Table 1 F′_ad (or F_ad) and F′_cad (or F_cad) for the PDMS sphere of diameter 11.1 mm with the detaching velocity of 313 μm/s and a loading displacement 200 μm.

According to the analysis, this transient adhesion would be more likely to appear in the adhesion tests with soft materials such as some polymers (PDMS, PU and so on) and hydrogels where we may need to concern about the effect of deformation compatibility of the cantilever measuring system. The short of detaching displacement led to an incomplete detachment, caused a loss of adhesion (see the brown line shown in the Fig. 2a), where it also appeared to be fully detached at the end. Thus it has a meaning in general adhesion tests.
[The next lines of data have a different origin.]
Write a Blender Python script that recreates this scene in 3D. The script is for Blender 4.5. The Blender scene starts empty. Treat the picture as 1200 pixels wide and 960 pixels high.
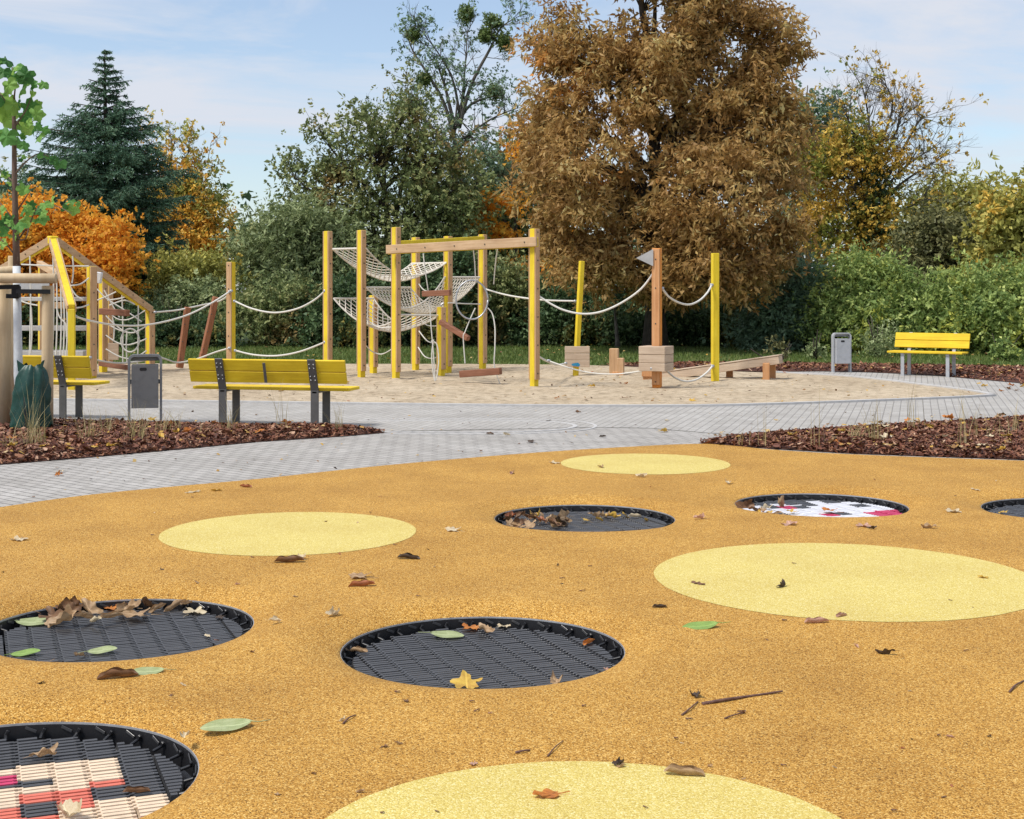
import bpy, math, random
import numpy as np
from mathutils import Vector, Matrix, noise
from mathutils.geometry import delaunay_2d_cdt

random.seed(7)
RNG = np.random.default_rng(7)
SC = bpy.context.scene
COL = SC.collection
R = math.radians
PI = math.pi

# ------------------------------------------------------------------ camera, sky, sun, exposure
F = 1650.0          # focal length of the photograph, in its own pixels (1200 wide)
HZ = 340.0          # horizon row
EYE = 1.6           # eye height in metres
cam_d = bpy.data.cameras.new('camera')
cam_d.sensor_width = 36.0
cam_d.lens = F / 1200.0 * 36.0
cam_d.shift_y = -(480.0 - HZ) / 1200.0
cam_d.clip_start = 0.1
cam_d.clip_end = 2000.0
cam = bpy.data.objects.new('camera', cam_d)
cam.location = (0, 0, EYE)
cam.rotation_euler = (R(90), 0, 0)
COL.objects.link(cam)
SC.camera = cam

SUN = Vector((-0.46, -0.28, 0.84)).normalized()
SC.view_settings.view_transform = 'Standard'
SC.view_settings.look = 'None'
SC.view_settings.gamma = 1.0
SC.view_settings.exposure = 0.75
SC.cycles.diffuse_bounces = 8
SC.cycles.transmission_bounces = 8
SC.cycles.max_bounces = 12

world = bpy.data.worlds.new('World')
SC.world = world
world.use_nodes = True
wn, wl = world.node_tree.nodes, world.node_tree.links
wn.clear()
w_out = wn.new('ShaderNodeOutputWorld')
w_bg = wn.new('ShaderNodeBackground')
w_bg.inputs['Strength'].default_value = 0.095
sky = wn.new('ShaderNodeTexSky')
sky.sky_type = 'NISHITA'
sky.sun_disc = False
sky.sun_elevation = math.asin(SUN.z)
sky.sun_rotation = math.atan2(SUN.x, SUN.y)
sky.air_density = 1.0
sky.dust_density = 0.6
sky.ozone_density = 2.5
tc = wn.new('ShaderNodeTexCoord')
mp = wn.new('ShaderNodeMapping')
mp.inputs['Scale'].default_value = (1.5, 1.5, 8.0)
mp.inputs['Location'].default_value = (5.3, 4.4, 1.6)
nz = wn.new('ShaderNodeTexNoise')
nz.inputs['Scale'].default_value = 1.7
nz.inputs['Detail'].default_value = 7.0
nz.inputs['Roughness'].default_value = 0.60
nz.inputs['Distortion'].default_value = 0.7
rp = wn.new('ShaderNodeValToRGB')
rp.color_ramp.elements[0].position = 0.40
rp.color_ramp.elements[0].color = (0.22, 0.22, 0.22, 1)
rp.color_ramp.elements[1].position = 0.59
rp.color_ramp.elements[1].color = (0.97, 0.97, 0.97, 1)
mx = wn.new('ShaderNodeMixRGB')
mx.inputs[2].default_value = (4.55, 4.78, 5.3, 1)       # thin bright cloud
wl.new(tc.outputs['Generated'], mp.inputs['Vector'])
wl.new(mp.outputs['Vector'], nz.inputs['Vector'])
wl.new(nz.outputs['Fac'], rp.inputs['Fac'])
wl.new(rp.outputs['Color'], mx.inputs[0])
wl.new(sky.outputs['Color'], mx.inputs[1])
wl.new(mx.outputs['Color'], w_bg.inputs['Color'])
wl.new(w_bg.outputs['Background'], w_out.inputs['Surface'])

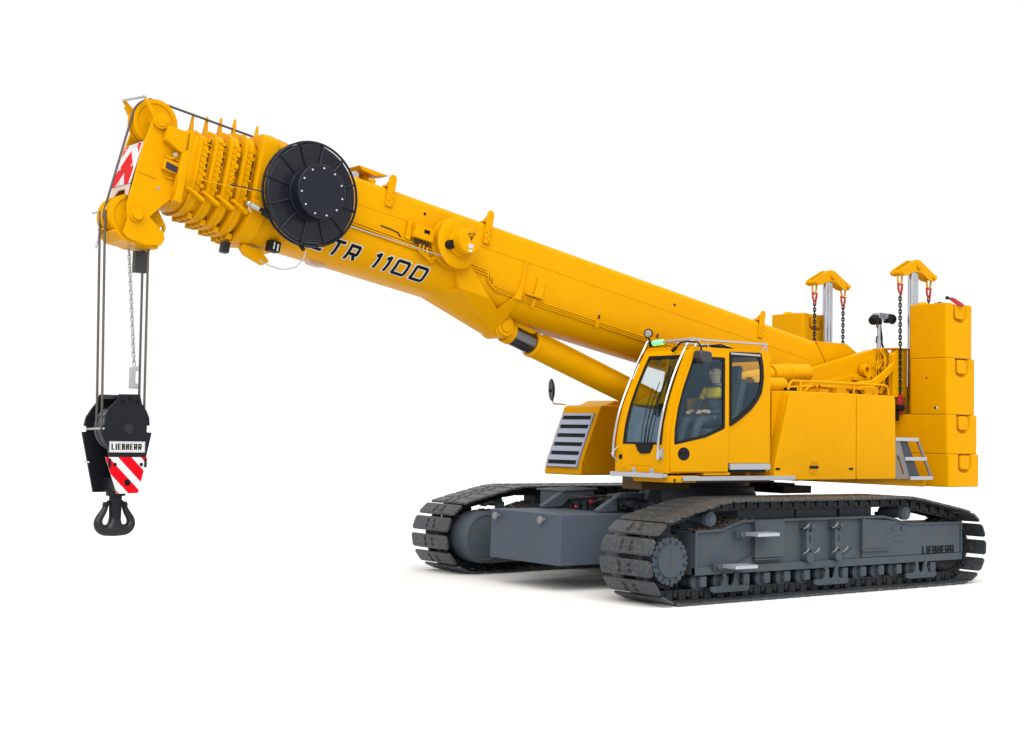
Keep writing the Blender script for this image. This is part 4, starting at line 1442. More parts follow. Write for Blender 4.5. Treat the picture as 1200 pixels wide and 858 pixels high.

Besides, for the instruments such as atomic force microscopy (AFM)⁴³ and surface force apparatus (SFA)⁴⁴, the selection of the cantilever significantly affects the measuring results. To measure forces at the micro/nanoscale (molecular⁴⁵ and cell interaction⁴³ forces) with AFM, the softer cantilevers should be selected for accurately measuring the tip-sample interaction. However, the mechanical instability of the cantilever would lead to a jump-to-contact in the approaching procedure when the force gradient becomes larger than the spring constant of the free cantilever^45,46,47. This jump shortens the measuring distance; however, the stiffer cantilevers can eliminate this jump but sacrifice the sensitivity⁴⁶. In the adhesion test of gecko setae, the adhesion force may not be detected if the spring constant is not properly chosen³⁵. On the other hand, the transient adhesion intrinsically results from interfacial viscoelasticity, which also leads to the adhesion hysteresis⁴⁷ (the difference between the work needed to separate two surfaces and that to bring them together) in adhesion tests. For the silicone elastomers, the entanglement between the dangling chains on the surface mainly contributes to this contact hysteresis⁴⁸ that researchers chemically treated (hydrolyzed⁴⁹ or extracted⁵⁰) the PDMS surface to investigate the effect of this mechanism on the adhesion. Thus, the study of the transient adhesion aids in complementarily understanding the cantilever-compatibility problem and the adhesion hysteresis in the adhesion tests.

Conclusions

We found the transient adhesion in a non-full detachment of an adhesive contact. The detaching procedure is the compatibility among the sphere deformation, cantilever deflection, and stage movement. The origin of this transient adhesive force was ascribed to the recovery delay because of the crack propagation of the interface and the interfacial viscoelasticity of the contact. The transient adhesive force can be calculated by using a viscoelastic-modified JKR theory, and the fitting curve well agreed with the experimental one. These results disclosed that adhesion tests can be significantly affected by the stiffness of contact objects and the supporting spring cantilever, and that such tests should be carefully designed. All these results elucidated the nature of adhesion and can guide the design of adhesive tests and their applications.